Saturday, December 3, 2022

The Time Culture Freedom Escaped To Philly

Today's record is a tight little Philly EP, notable for featuring the lone solo outing for Poor Righteous Teachers' Culture Freedom.  Obviously, Wise Intelligent is the famous front man of the crew who's gone on to release a whole line of solo projects.  But here on Nailah Records' Hand To Hand Combat Volume 1 we see that in 2003, Culture Freedom took a stab, too.  It's just this one song, but who knows, if this label had taken off (and the "Volume 1" of the title certainly suggests future intentions) perhaps it would have lead to a whole album and solo career.  If what we hear on this EP is any indication, it would've been pretty tight.  The only other release from that label was a 12" by NAME, their final one.  It's pretty dope, too, in no small part thanks to some impressive guests including Schoolly D, The Mountain Brothers and - oh, look at that - PRT.  So that explains this NJ/ PA connection.

If the name NAME[sorry; couldn't help myself] doesn't ring a bell, that's Grand Agent's old group before he went solo.  He has a song on this EP as well.  Another artist on this EP, Ozzie Jones, was in NAME, too, then known as Old Man.  NAME's Mr.
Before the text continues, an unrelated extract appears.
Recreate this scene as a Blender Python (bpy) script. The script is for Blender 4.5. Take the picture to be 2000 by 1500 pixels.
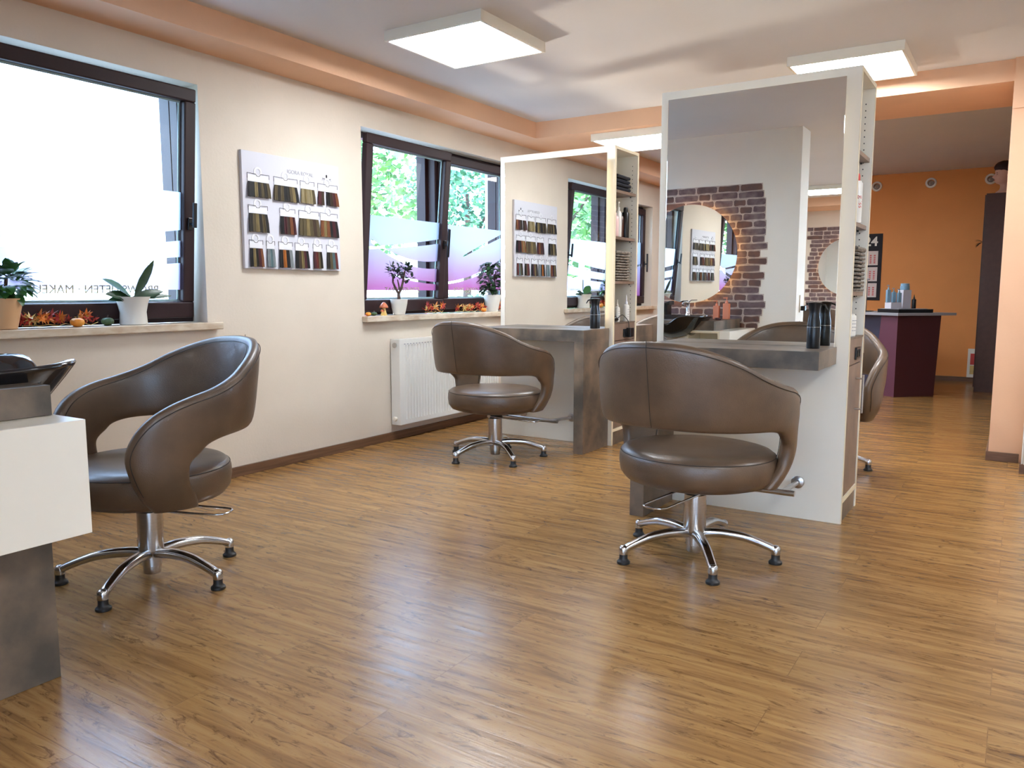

Cisum also produced two of the tracks here.  So this EP and Nailah Records as a whole seems to be their thing.  But they let CF get on and do his own thing with "Get Ya Mind Right."

Although, strictly speaking, Culture Freedom isn't 100% solo on here.  He does the bulk of the rapping, the hook and his own production, but he has a guy named Devaughn Williams playing the Jay-Z to his Jaz.  He's pretty nice on the mic, too.  The instrumental is a smooth and slightly layered head-nodder, with a funky little sitar sound, but not a big attention getter.  It's perfect to support fun back-and-forth freestyle rhymes, but it's not hit record material.  Fortunately, CF and Devaughn are perfectly suited to the task this track lays down, and as you'd expect from a Poor Righteous Teacher, it's got a strong vibe of spirituality and positive self upliftment.  Though Devaughn mixes the Christian spiritual aspect with game spitting in a pretty unique way, "I done made the devil mad because he can't get me, but I'ma move this here weight like Freeway Ricky."  Ha ha  Okay.  Maybe he meant "weight" metaphorically?  Like the knowledge he's imparting is his kind of weight, but he doesn't actually say that.  Anyway, Culture Freedom is a little more consistent in his messaging:

"'Ey yo, peep this,
While we do this, I'm gonna freak this;
Blow the devil apart in one million pieces.
Where you lack, in fact, that's where the beast is.
Givin' food for thought, so all y'all can eat this."


One detail to point out: the track-listing on the label is a little incorrect.  Grand Agent's is actually the last song on side A, not B, and Mel Ink's second track is in its place.  More disappointing is that this EP is made up of Radio Edits, with all the curse words censored.  It doesn't matter on the Culture Freedom song where he doesn't curse anyway, but that Grand Agent track is full of 'em.  And no, these songs weren't released on any other albums or singles; so it's censored or nothing.

All the songs on here are solid.  Ozzie Jones' is catchy.  But the real surprise is actually Mel Ink and DJ Razor Ramon.  Their two songs here are both killers!  And googling around, it looks like Mel Ink has recorded a few guest spots here and there (including one for Ozzie Jones' EP and a 2016 Grand Agent mp3-only album).  But god damn, this material should have lead directly to a major label record deal.  Mel is killing it, the production is brilliant, and Razor goes wild on the turntables.  Somebody needs to find and release their unreleased demos immediately.

All told, this EP has five songs, all of which are worth your time.  Grand Agent's is probably the weakest, but maybe I'd be able to get into it more if it wasn't hacked to pieces.  Ozzie and CF's songs are both nice, and again, those Ink and Razor songs need to be rediscovered.  We also get three of the instrumentals, including "Get Ya Mind Right" and one of the Mel Inks.  But it's a little frustrating, because it leaves you pining for projects that might've been but never were.